Originally, it was Lynell George’s mother who was the Octavia Butler fan. A Los Angeles-based English teacher for 30 years, George’s mother would hand Butler’s books to students who didn’t like reading; “‘What are you interested in? Who are you? Oh, here, this is for you’,” she recalls. Once, she brought George along to a Butler reading in Pasadena, California, and George describes the awe she felt seeing Butler in person for the first time: “There was something very powerful about this tall, Black woman walking to the bookstore and sitting inches away from me—it was a small store—to talk about her work, to talk about writing.”

Still, it took George several more years before she became acquainted with Butler’s work in college. “I read Kindred and that was my door in,” she says. Later, after she became a journalist, she flew up to Seattle to cover a convention where Butler was giving the keynote. “I did make a point to say hello and that I wanted to interview her, and she said, ‘Oh, yes. We will have our interview.’ And, of course, a couple of years later she died.
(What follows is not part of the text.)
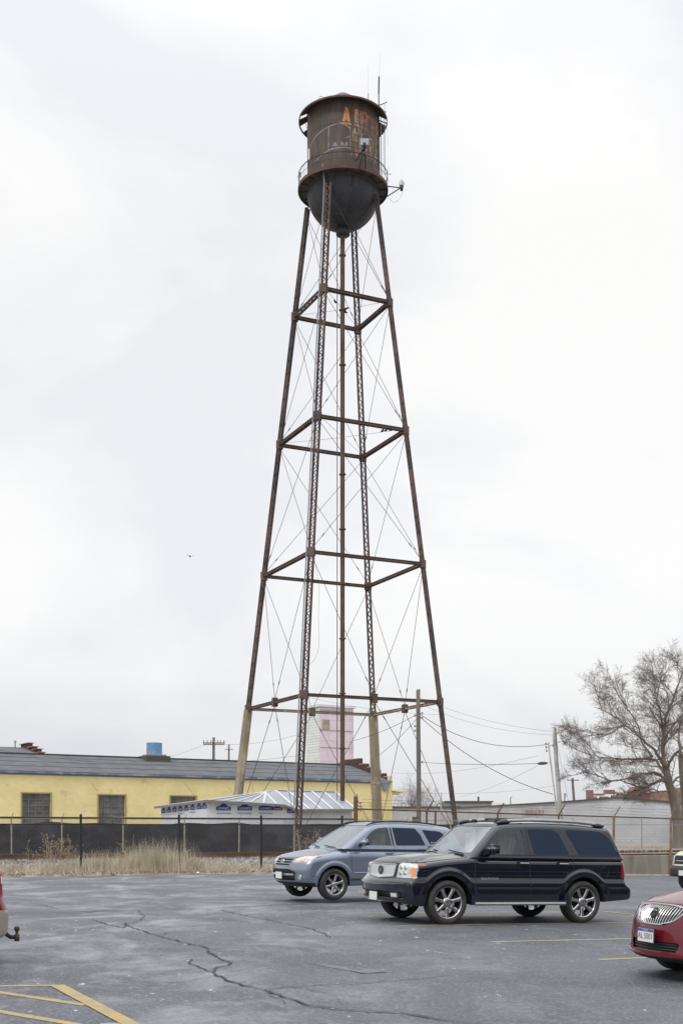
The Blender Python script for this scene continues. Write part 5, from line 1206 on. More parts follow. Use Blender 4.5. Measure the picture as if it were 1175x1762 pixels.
# ------------------------------------------------------------------ vehicles: bodies grown from a smooth implicit shape
def smax(a, b, k): h = np.maximum(k-np.abs(a-b), 0)/k; return np.maximum(a, b)+h*h*k*.25
def smin(a, b, k): h = np.maximum(k-np.abs(a-b), 0)/k; return np.minimum(a, b)-h*h*k*.25
def curve(pts, sm=0.04):
    xs = np.array([p[0] for p in pts], float); ys = np.array([p[1] for p in pts], float)
    X = np.linspace(xs[0]-.5, xs[-1]+.5, 1500); Y = np.interp(X, xs, ys); dx = X[1]-X[0]
    if sm > 0:
        n = int(3*sm/dx)+1; k = np.exp(-.5*((np.arange(-n, n+1)*dx)/sm)**2); k /= k.sum(); Y = np.convolve(np.pad(Y, n, mode='edge'), k, 'valid')
    return lambda q: np.interp(q, X, Y)
def make_field(S):
    Wm = S['W']; nose = curve(S['nose'], .03); tail = curve(S['tail'], .03); side = curve(S['side'], S.get('side_sm', .03)); hood = curve(S['hood'], .05)
    roof = curve(S['roof'], .12); belt = S['belt']; sill = curve(S['sill'], .05); wx = S['wheels']; wz = S.get('wz', S['wr']); Ra = S['arch']
    wsb, wst = S['ws']; rwb, rwt = S['rw']
    def plane(b, t, sgn):      # slanted glass plane through (x,z) points b and t, outside on the sgn side
        dx, dz = t[0]-b[0], t[1]-b[1]; l = math.hypot(dx, dz); nx, nz = dz/l, -dx/l
        if nx*sgn < 0: nx, nz = -nx, -nz
        return lambda x, z: (x-b[0])*nx+(z-b[1])*nz
    pw, pr_ = plane(wsb, wst, -1), plane(rwb, rwt, 1)
    tum = S['tum']; wg = S['wg']
    def f(x, y, z):
        ay = np.abs(y); rel = ay/Wm
        d1 = np.hypot(x-wx[0], z-wz); d2 = np.hypot(x-wx[1], z-wz); dw = np.minimum(d1, d2)
        w_ = Wm-side(z)
        # narrowing towards both ends
        w_ = w_-S['pinch']*np.clip((S['pf']-x)/S['pf'], 0, 1)**2-S['pinchr']*np.clip((x-S['pr'])/(S['L']-S['pr']), 0, 1)**2
        if S.get('flare'): w_ = w_+S['flare']/(1+np.exp((dw-S['flare_r'])/.010))*(1/(1+np.exp((z-1.15)/.02)))
        if S.get('ledge'): w_ = w_+S['ledge_d']/(1+np.exp((np.minimum((z-S['ledge'])/.022, 60))))*(1-1/(1+np.exp((dw-S['flare_r'])/.010)) if S.get('flare') else 1)
        top = np.where(x < wsb[0]+.25, hood(x), S['deck'](x) if S.get('deck') is not None else belt)
        crown = S['crown']*rel**2.2
        fr = nose(z)+S['bow']*rel**S['bowp']-x
        rr = x-(tail(z)-S['rbow']*rel**3)
        ft = z-(top-crown)
        if S.get('bulge'): ft = ft-S['bulge']/(1+np.exp((ay-S['bulge_w'])/.015))*np.clip((1.5-x), 0, 1)
        lo = smax(ay-w_, ft, S['shoulder']); lo = smax(lo, sill(x)-z, .05); lo = smax(lo, fr, S['nk']); lo = smax(lo, rr, .12)
        g = ay-(wg-tum*(z-belt)-S.get('gtaper', .05)*np.clip((x-3.0)/2, 0, 1)**2)
        gt = z-(roof(x)-.055*rel**2.5)
        gr = smax(g, gt, S.get('rk', .10)); gr = smax(gr, pw(x-.13*rel**2, z), .07); gr = smax(gr, pr_(x+.10*rel**3, z), .08); gr = smax(gr, belt-.07-z, .02)
        out = smin(lo, gr, .035)
        well = np.maximum(dw-Ra, .42-ay)
        return np.maximum(out, -well)
    return f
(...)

And that never happened.”

When George was contacted by the nonprofit Clockshop to create a “posthumous interview” with Butler, she was wary. “I thought, ‘I’m not sure what that’s going to look like, sound like, or feel like. I didn’t want it to be some seance kind of piece, I wanted it to be honest.” For her research, she visited the Octavia E. Butler Collection at The Huntington Library in San Marino, home to more than 380 boxes of Butler’s papers and belongings that paint a picture of her life: Calendars, manuscripts, diaries, and even bills are among the items in the collection. “I was overwhelmed,” says George, “and then I thought, ‘Ok, think about the voice you want. Who do you want to talk to? Which Butler?’” As George combed over bus schedules, library call slips, and scraps of papers with daily affirmations scribbled in ink, she found her answer: “I didn’t want drafts of essays or fiction. I wanted her as she would be with her friends or family.”

Her work later became the intimate biography A Handful of Earth, A Handful of Sky, a look at Butler through the lens of the myriad of documents that speak to her attempts in creating the writer, the artist, amidst the complexities of real life. “I realized I was looking at the way she was encouraging herself as she was moving through her world, her projects, her experiences, and that’s what really struck me,” explains George, who mentions the lack of resources Butler faced in her writing career that most of her contemporaries did not—being unable to find the creative writing classes she wanted, not having the money to go to graduate school or take part in writing retreats.

“How do I build something out of nothing? How do I concentrate on not what I don’t have, but how do I concentrate on what I have? That’s how you create a writer’s life, you work with what you have.”